Even if you consider somethign much less disasterous, you simply get “nudged” your foot may slip off the clutch and/or your other foot may get thrown onto the accelerator and as you do not have a park brake applied (nobody ever applies them for any reason) you get a rolling start right into cross traffic, an applied park may have been more effective in this situation.

Most people do not scan the horizon for “trouble” like they might in Baghdad while stopped at lights, they preen, adjust mirrors, adjust radios, read maps/directions, pretend they do not see the pan-handlers, text message, make calls, watch the color of the cross light, so they can put their car into gear ahead of the light turning green or doze.

Overall I think if you really really want to be safe, keep your doors and windows closed & locked.
Keep your valuables off the seats, where a “smash and grab” artist cannot see or reach them.
Stay in N, so Rev. or For. is an equal opportunity choice.
Apply your Park Brake, (easy on a Jetta. you can use your hand.


#10

You may not believe it is a safety issue, but every commercial truck driving instructor, motorcycle safety coach, and driver education instructor I have discussed this issue with concurs.
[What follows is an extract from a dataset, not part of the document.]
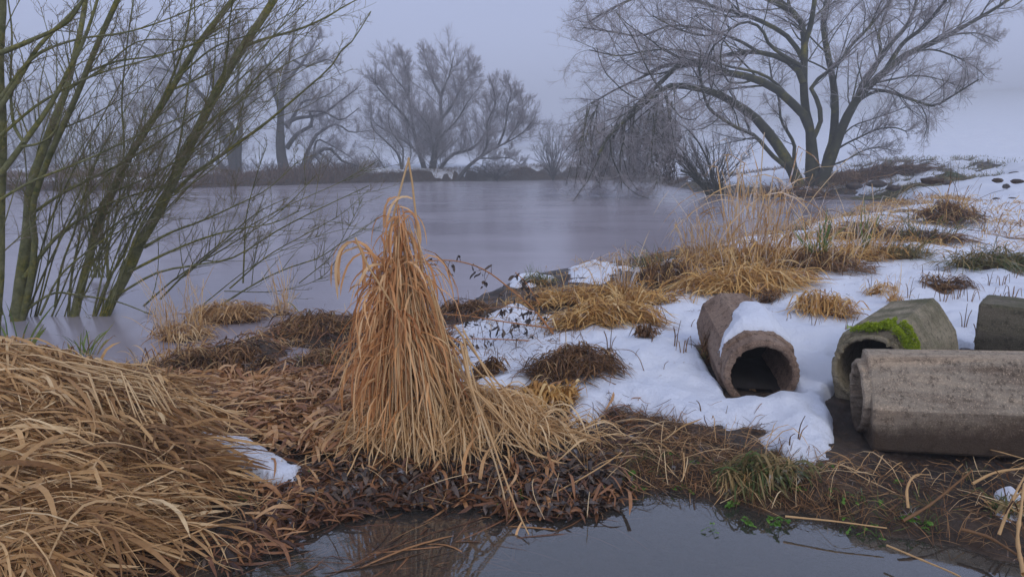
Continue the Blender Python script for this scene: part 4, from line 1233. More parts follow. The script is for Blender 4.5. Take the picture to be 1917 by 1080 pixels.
back = sstep(2.4, 2.9, q[:, 1])
ang = np.where(r.random(len(q)) < 0.68, -0.55 * back + 0.2 * (1 - back) + 0.75 * fbm(q[:, 0], q[:, 1], 1.6, 3, 317) + r.normal(size=len(q)) * 0.24, r.random(len(q)) * 6.3)
clumpy = fbm(q[:, 0], q[:, 1], 3, 3, 313)
V_, F_, T_ = lay(q[:, 0], q[:, 1], ang, r.uniform(0.15, 0.6, len(q)), 0.0028 + 0.016 * r.random(len(q)) ** 2.2, heap_h, 312, 8, 0.04, 0.09, bend=0.7, tw=0.8, tint=np.clip(0.42 + 0.75 * clumpy + r.normal(size=len(q)) * 0.3, 0, 1))
mesh_obj("flattened_leaves", V_, F_, M['straw'], hroot, tint=T_)["kind"] = "stuff"
q = heap_pts(1500, 314)
B = np.stack([q[:, 0], q[:, 1], heap_h(q[:, 0], q[:, 1])], -1)
D = r.normal(size=B.shape) * 0.45 + [0.6, -0.2, 0.55]
V_, F_, T_ = blades(B, D, r.uniform(0.12, 0.34, len(B)), r.uniform(0.006, 0.016, len(B)), r.uniform(0.3, 0.9, len(B)), 8, 315, wander=0.32, floor=heap_h, tw=0.8)
mesh_obj("curled_leaves", V_, F_, M['straw'], hroot, tint=T_)["kind"] = "stuff"
# bundles of long straight stems running down the slope
Ps = []
for i in range(46):
    s0 = np.array([-10 + r.uniform(-120, 60), 655 + r.uniform(-20, 90)]); e0 = np.array([300 + r.uniform(-130, 70), 800 + r.uniform(-110, 60)])
    ds, de = 3.35 + r.uniform(-.3, .2), 2.95 + r.uniform(-.25, .15)
    a = at_d(*s0, ds); b = at_d(*e0, de)
    P = catmull([a, (a * 2 + b) / 3 + [0, 0, 0.03 + r.uniform(-.02, .03)], (a + 2 * b) / 3 + [0, 0, 0.02], b], 8)
    P[:, 2] = np.maximum(P[:, 2], heap_h(P[:, 0], P[:, 1]) + 0.03)
    P[-1, 2] = heap_h(P[-1, 0], P[-1, 1]) + 0.01
    Ps.append(P)
for i in range(230):
    x = r.uniform(-3.4, -1.5); y = r.uniform(2.0, 3.4); L_ = r.uniform(0.4, 1.0); a_ = r.normal() * 0.5 - 0.1
    xs = x + np.cos(a_) * np.linspace(-.5, .5, 8) * L_; ys = y + np.sin(a_) * np.linspace(-.5, .5, 8) * L_
    Ps.append(np.stack([xs, ys, heap_h(xs, ys) + 0.05 + 0.05 * r.random()], -1))
Ps = np.array(Ps)
V_, F_, T_ = tubes(Ps, np.full(Ps.shape[:2], 0.0036) * r.uniform(0.6, 1.3, len(Ps))[:, None], 4, tint=0.7 + 0.3 * r.random(len(Ps)))
mesh_obj("straight_stems", V_, F_, M['straw'], hroot, tint=T_)["kind"] = "stuff"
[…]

In gear you are more likely to have alternatives than in neutral.


#11

Long wait, take it out of gear. Short wait, just put the clutch in. You probably are not going to have much stopping to do in a drive like that so you better find something better to bicker about anyway.

If you are having trouble with a topic, I can suggest some of the many that my wife and I use.


#12

If stopped for a long train, I leave it in gear with the clutch engaged, my engine switched off, unless it’s so hot that I need the AC going in order to not die. Even then, I’ll sometimes just get out of the car while waiting.